DCF withdrew its motion in July. In September, the trial court orally
issued its decision to deny the TPR petition. The court observed
that the mother had made substantial strides with her sobriety since
the beginning of the TPR trial, and that she had been compliant
with the Coventry House program for nine months. On the basis of
these facts, the court ruled that the mother may achieve personal
rehabilitation within the statutory timeframe. Accordingly, the
court denied the state's TPR petition and this appeal followed.
The appellate
court ruled that the key fact that the trial court relied
on, i.e. that the mother was in Coventry House for 9 months,
was not a fact in evidence, because the only evidence that judge
had that mom was in Coventry House was offered during the March
trial date, at which time she had only been in the treatment program
for about two months. So, the key fact in the court's
decision was speculative.
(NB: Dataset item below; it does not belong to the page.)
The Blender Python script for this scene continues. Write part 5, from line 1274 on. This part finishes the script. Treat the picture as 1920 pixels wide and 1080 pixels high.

Further, the appellate court took
judicial notice of the fact that DCF was granted emergency custody
of the mother's newborn baby in early September, 2006, weeks prior
to the trial court's denial of the TPR petition. The appellate
decision footnotes reveal that the mother was discharged from Coventry
House by the end of June, 2006 due to her noncompliance with program
requirements, and that when she gave birth to her new baby, the
child's meconium tested positive for cocaine. Accordingly, the
key fact that the trial court relied on was not only speculative,
but erroneous. It is unclear why the trial court was unaware
of the mother's relapse, her eviction from Coventry House or the
state's recent removal of the mother's newborn baby.
In sum,
the appellate court held that because trial court's decision rested
on speculative and erroneous facts, the decision must be reversed.